> [Description of the task]
Each record below should be output verbatim, without pictures.
-- BEGIN Records to process --
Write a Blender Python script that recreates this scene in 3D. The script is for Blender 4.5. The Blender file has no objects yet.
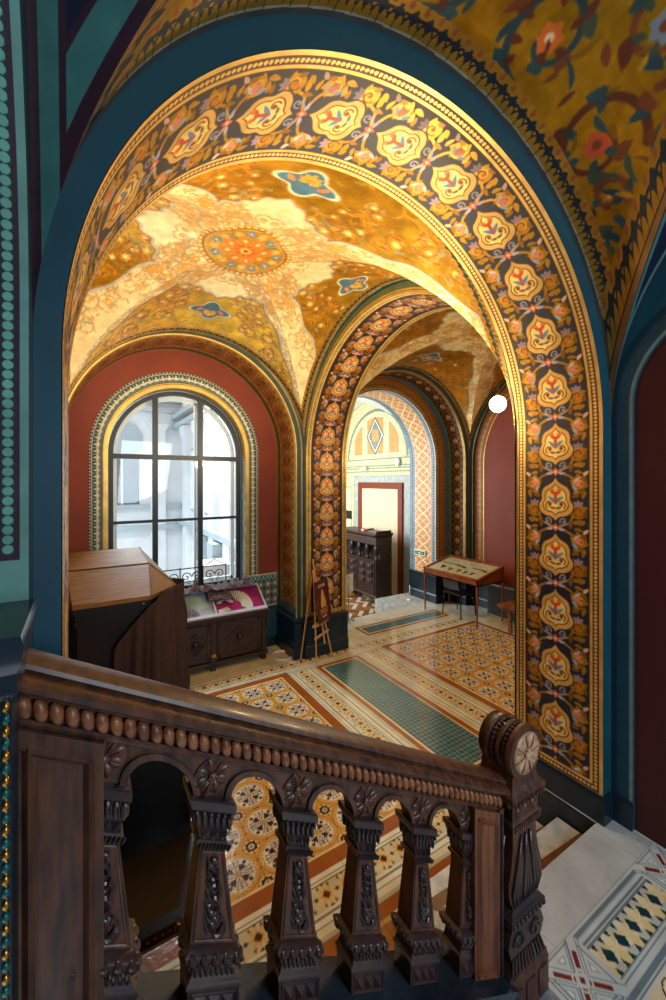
import bpy, math, random
import numpy as np
from mathutils import Vector, Matrix
C = bpy.context.scene.collection
PI = math.pi
random.seed(7)
rng = np.random.default_rng(5)

# ------------------------------------------------------------------ camera, world, lights, exposure
TH = math.radians(31.9)
cam = bpy.data.cameras.new('camera'); co = bpy.data.objects.new('camera', cam); C.objects.link(co)
cam.sensor_fit = 'HORIZONTAL'; cam.sensor_width = 36; cam.lens = 36 * 406 / 666
cam.shift_y = -20 / 666; cam.clip_start = 0.05
co.location = (0, 0, 2.75); co.rotation_euler = (PI / 2, 0, -TH)
bpy.context.scene.camera = co
vs = bpy.context.scene.view_settings
vs.view_transform = 'Standard'; vs.look = 'None'; vs.gamma = 1; vs.use_curve_mapping = False
vs.exposure = 0.0
w = bpy.data.worlds.new('overcast_sky'); bpy.context.scene.world = w; w.use_nodes = True
bg = w.node_tree.nodes['Background']; bg.inputs[0].default_value = (0.80, 0.90, 1.0, 1); bg.inputs[1].default_value = 1.45

def area(name, loc, rot, sx, sy, power, col):
    l = bpy.data.lights.new(name, 'AREA'); l.shape = 'RECTANGLE'; l.size = sx; l.size_y = sy
    l.energy = power; l.color = col
    o = bpy.data.objects.new(name, l); o.location = loc; o.rotation_euler = rot; C.objects.link(o)
    return o
def point(name, loc, power, col, r=0.08):
    l = bpy.data.lights.new(name, 'POINT'); l.energy = power; l.color = col; l.shadow_soft_size = r
    o = bpy.data.objects.new(name, l); o.location = loc; C.objects.link(o); return o
COOL = (0.78, 0.90, 1.0); WARM = (1.0, 0.72, 0.40); NEUT = (1.0, 0.93, 0.82)
# daylight of the tall bay window, just outside its glass
area('window_daylight', (1.1, 8.3, 5.9), (math.radians(-38), 0, 0), 3.0, 2.4, 780, COOL)
# daylight of the stair hall's own windows: behind the viewer
area('stair_window_daylight', (1.9, -2.3, 3.0), (math.radians(72), 0, math.radians(-8)), 1.6, 2.2, 125, (0.78, 0.88, 1.0))
# daylight of the windows in the room beyond the far doorway
area('far_room_daylight', (3.6, 9.4, 2.6), (0, -PI / 2, 0), 2.6, 2.6, 240, (0.93, 0.97, 1.0))
# uplighters standing on the hall side of the big arch, one on each pier
def spot(name, loc, tgt, power, col, ang=120, r=0.10):
    l = bpy.data.lights.new(name, 'SPOT'); l.energy = power; l.color = col; l.shadow_soft_size = r; l.spot_size = math.radians(ang); l.spot_blend = .6
    o = bpy.data.objects.new(name, l); o.location = loc; o.rotation_euler = (Vector(tgt) - Vector(loc)).to_track_quat('-Z', 'Y').to_euler(); C.objects.link(o)
spot('uplighter_spot', (2.62, 2.30, 3.15), (1.0, 4.0, 5.2), 350, (1.0, .80, .52), 125)
spot('uplighter_spot', (0.02, 2.55, 3.15), (1.7, 4.0, 5.2), 270, (1.0, .80, .52), 125)
point('hall_lamp_bulb', (2.60, 2.55, 3.25), 55, WARM, 0.10)

# ------------------------------------------------------------------ colour helpers
def srgb(r, g, b): return tuple((c / 255 / 12.92 if c / 255 <= .04045 else ((c / 255 + .055) / 1.055) ** 2.4) for c in (r, g, b))
def lin(a): return np.where(a <= .04045, a / 12.92, ((np.maximum(a, 0) + .055) / 1.055) ** 2.4)
GOLD = (214, 158, 48, 1); DGOLD = (168, 112, 32, 1); LGOLD = (240, 205, 120, .8); NAVY = (24, 28, 50, 0)
CREAM = (236, 214, 160, .1); LAV = (140, 122, 160, 0); PINK = (214, 130, 112, 0); BLUE = (84, 140, 184, 0)
RED = (176, 52, 30, 0); RUST = (190, 92, 28, .2); TEAL = (6, 66, 84, 0); OLIVE = (110, 104, 52, .2); BROWN = (92, 52, 22, .2)
GREEN = (78, 112, 84, 0); DTEAL = (14, 44, 58, 0)

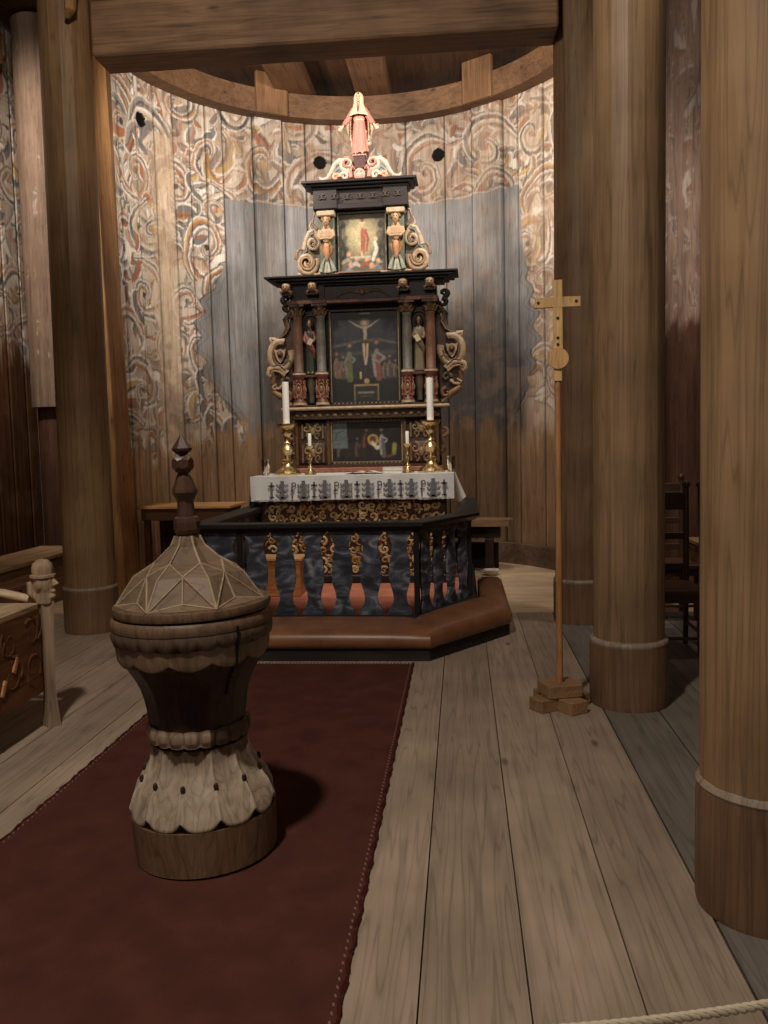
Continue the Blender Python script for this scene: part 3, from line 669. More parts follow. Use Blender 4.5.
class Pic(Canvas):
    def poly(s, pts, c, al=1.0):
        pts = np.array(pts)/s.px; x, y = np.meshgrid(np.arange(s.nx), np.arange(s.ny)); ins = np.zeros(x.shape, bool); n = len(pts)
        for i in range(n):
            (x0, y0), (x1, y1) = pts[i], pts[(i+1) % n]; cnd = ((y0 > y) != (y1 > y)) & (x < (x1-x0)*(y-y0)/((y1-y0) if y1 != y0 else 1e-9)+x0); ins ^= cnd
        s.a[ins] = s.a[ins]*(1-al)+np.array(lin(c))*al
    def fig(s, x, z, h, robe, cloak, lean=0, halo=False):
        if halo: s.dab(x+lean, z+h*.92, h*.13, lin((186, 150, 86)))
        s.stroke([(x, z+.02), (x+lean*.3, z+h*.45), (x+lean*.8, z+h*.75)], [h*.16, h*.13, h*.11], robe); s.stroke([(x-h*.08, z+h*.1), (x-h*.1+lean*.5, z+h*.5), (x+lean*.8, z+h*.74)], [h*.06, h*.08, h*.07], cloak)
        s.stroke([(x+lean*.8, z+h*.66), (x+h*.14, z+h*.55), (x+h*.05, z+h*.45)], [h*.05]*3, cloak)
        s.dab(x+lean, z+h*.92, h*.085, lin((70, 52, 40))); s.dab(x+lean, z+h*.905, h*.045, lin((118, 96, 80)))
# large crucifixion panel
pc = Pic(.72, .99, .0065, (34, 33, 36)); R5 = random.Random(4)
for i in range(160): pc.dab(R5.uniform(0, .72), R5.uniform(.45, .99), R5.uniform(.03, .08), lin(R5.choice([(38, 38, 42), (46, 46, 50), (30, 30, 34)])), .35)
pc.stroke([(0, .60), (.3, .66), (.5, .67), (.72, .62)], [.03]*4, (78, 74, 68), .6); pc.stroke([(0, .52), (.72, .53)], [.05, .05], (58, 54, 48), .6); pc.poly([(0, 0), (.72, 0), (.72, .24), (0, .26)], (22, 20, 18))
for x in (.05, .12, .62, .68, .57, .10): pc.fig(x, .24+R5.random()*.04, R5.uniform(.2, .3), R5.choice([(74, 58, 46), (96, 70, 52), (62, 56, 50)]), (104, 88, 72))
pc.stroke([(.36, .2), (.36, .93)], [.018]*2, (52, 36, 26)); pc.stroke([(.17, .885), (.55, .885)], [.012]*2, (52, 36, 26)); pc.poly([(.31, .95), (.42, .95), (.42, .975), (.31, .975)], (150, 140, 122))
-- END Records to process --
> [The reply]
Write a Blender Python script that recreates this scene in 3D. The script is for Blender 4.5. The Blender file has no objects yet.
import bpy, math, random
import numpy as np
from mathutils import Vector, Matrix
C = bpy.context.scene.collection
PI = math.pi
random.seed(7)
rng = np.random.default_rng(5)

# ------------------------------------------------------------------ camera, world, lights, exposure
TH = math.radians(31.9)
cam = bpy.data.cameras.new('camera'); co = bpy.data.objects.new('camera', cam); C.objects.link(co)
cam.sensor_fit = 'HORIZONTAL'; cam.sensor_width = 36; cam.lens = 36 * 406 / 666
cam.shift_y = -20 / 666; cam.clip_start = 0.05
co.location = (0, 0, 2.75); co.rotation_euler = (PI / 2, 0, -TH)
bpy.context.scene.camera = co
vs = bpy.context.scene.view_settings
vs.view_transform = 'Standard'; vs.look = 'None'; vs.gamma = 1; vs.use_curve_mapping = False
vs.exposure = 0.0
w = bpy.data.worlds.new('overcast_sky'); bpy.context.scene.world = w; w.use_nodes = True
bg = w.node_tree.nodes['Background']; bg.inputs[0].default_value = (0.80, 0.90, 1.0, 1); bg.inputs[1].default_value = 1.45

def area(name, loc, rot, sx, sy, power, col):
    l = bpy.data.lights.new(name, 'AREA'); l.shape = 'RECTANGLE'; l.size = sx; l.size_y = sy
    l.energy = power; l.color = col
    o = bpy.data.objects.new(name, l); o.location = loc; o.rotation_euler = rot; C.objects.link(o)
    return o
def point(name, loc, power, col, r=0.08):
    l = bpy.data.lights.new(name, 'POINT'); l.energy = power; l.color = col; l.shadow_soft_size = r
    o = bpy.data.objects.new(name, l); o.location = loc; C.objects.link(o); return o
COOL = (0.78, 0.90, 1.0); WARM = (1.0, 0.72, 0.40); NEUT = (1.0, 0.93, 0.82)
# daylight of the tall bay window, just outside its glass
area('window_daylight', (1.1, 8.3, 5.9), (math.radians(-38), 0, 0), 3.0, 2.4, 780, COOL)
# daylight of the stair hall's own windows: behind the viewer
area('stair_window_daylight', (1.9, -2.3, 3.0), (math.radians(72), 0, math.radians(-8)), 1.6, 2.2, 125, (0.78, 0.88, 1.0))
# daylight of the windows in the room beyond the far doorway
area('far_room_daylight', (3.6, 9.4, 2.6), (0, -PI / 2, 0), 2.6, 2.6, 240, (0.93, 0.97, 1.0))
# uplighters standing on the hall side of the big arch, one on each pier
def spot(name, loc, tgt, power, col, ang=120, r=0.10):
    l = bpy.data.lights.new(name, 'SPOT'); l.energy = power; l.color = col; l.shadow_soft_size = r; l.spot_size = math.radians(ang); l.spot_blend = .6
    o = bpy.data.objects.new(name, l); o.location = loc; o.rotation_euler = (Vector(tgt) - Vector(loc)).to_track_quat('-Z', 'Y').to_euler(); C.objects.link(o)
spot('uplighter_spot', (2.62, 2.30, 3.15), (1.0, 4.0, 5.2), 350, (1.0, .80, .52), 125)
spot('uplighter_spot', (0.02, 2.55, 3.15), (1.7, 4.0, 5.2), 270, (1.0, .80, .52), 125)
point('hall_lamp_bulb', (2.60, 2.55, 3.25), 55, WARM, 0.10)

# ------------------------------------------------------------------ colour helpers
def srgb(r, g, b): return tuple((c / 255 / 12.92 if c / 255 <= .04045 else ((c / 255 + .055) / 1.055) ** 2.4) for c in (r, g, b))
def lin(a): return np.where(a <= .04045, a / 12.92, ((np.maximum(a, 0) + .055) / 1.055) ** 2.4)
GOLD = (214, 158, 48, 1); DGOLD = (168, 112, 32, 1); LGOLD = (240, 205, 120, .8); NAVY = (24, 28, 50, 0)
CREAM = (236, 214, 160, .1); LAV = (140, 122, 160, 0); PINK = (214, 130, 112, 0); BLUE = (84, 140, 184, 0)
RED = (176, 52, 30, 0); RUST = (190, 92, 28, .2); TEAL = (6, 66, 84, 0); OLIVE = (110, 104, 52, .2); BROWN = (92, 52, 22, .2)
GREEN = (78, 112, 84, 0); DTEAL = (14, 44, 58, 0)

Continue the Blender Python script for this scene: part 3, from line 669. More parts follow. Use Blender 4.5.
class Pic(Canvas):
    def poly(s, pts, c, al=1.0):
        pts = np.array(pts)/s.px; x, y = np.meshgrid(np.arange(s.nx), np.arange(s.ny)); ins = np.zeros(x.shape, bool); n = len(pts)
        for i in range(n):
            (x0, y0), (x1, y1) = pts[i], pts[(i+1) % n]; cnd = ((y0 > y) != (y1 > y)) & (x < (x1-x0)*(y-y0)/((y1-y0) if y1 != y0 else 1e-9)+x0); ins ^= cnd
        s.a[ins] = s.a[ins]*(1-al)+np.array(lin(c))*al
    def fig(s, x, z, h, robe, cloak, lean=0, halo=False):
        if halo: s.dab(x+lean, z+h*.92, h*.13, lin((186, 150, 86)))
        s.stroke([(x, z+.02), (x+lean*.3, z+h*.45), (x+lean*.8, z+h*.75)], [h*.16, h*.13, h*.11], robe); s.stroke([(x-h*.08, z+h*.1), (x-h*.1+lean*.5, z+h*.5), (x+lean*.8, z+h*.74)], [h*.06, h*.08, h*.07], cloak)
        s.stroke([(x+lean*.8, z+h*.66), (x+h*.14, z+h*.55), (x+h*.05, z+h*.45)], [h*.05]*3, cloak)
        s.dab(x+lean, z+h*.92, h*.085, lin((70, 52, 40))); s.dab(x+lean, z+h*.905, h*.045, lin((118, 96, 80)))
# large crucifixion panel
pc = Pic(.72, .99, .0065, (34, 33, 36)); R5 = random.Random(4)
for i in range(160): pc.dab(R5.uniform(0, .72), R5.uniform(.45, .99), R5.uniform(.03, .08), lin(R5.choice([(38, 38, 42), (46, 46, 50), (30, 30, 34)])), .35)
pc.stroke([(0, .60), (.3, .66), (.5, .67), (.72, .62)], [.03]*4, (78, 74, 68), .6); pc.stroke([(0, .52), (.72, .53)], [.05, .05], (58, 54, 48), .6); pc.poly([(0, 0), (.72, 0), (.72, .24), (0, .26)], (22, 20, 18))
for x in (.05, .12, .62, .68, .57, .10): pc.fig(x, .24+R5.random()*.04, R5.uniform(.2, .3), R5.choice([(74, 58, 46), (96, 70, 52), (62, 56, 50)]), (104, 88, 72))
pc.stroke([(.36, .2), (.36, .93)], [.018]*2, (52, 36, 26)); pc.stroke([(.17, .885), (.55, .885)], [.012]*2, (52, 36, 26)); pc.poly([(.31, .95), (.42, .95), (.42, .975), (.31, .975)], (150, 140, 122))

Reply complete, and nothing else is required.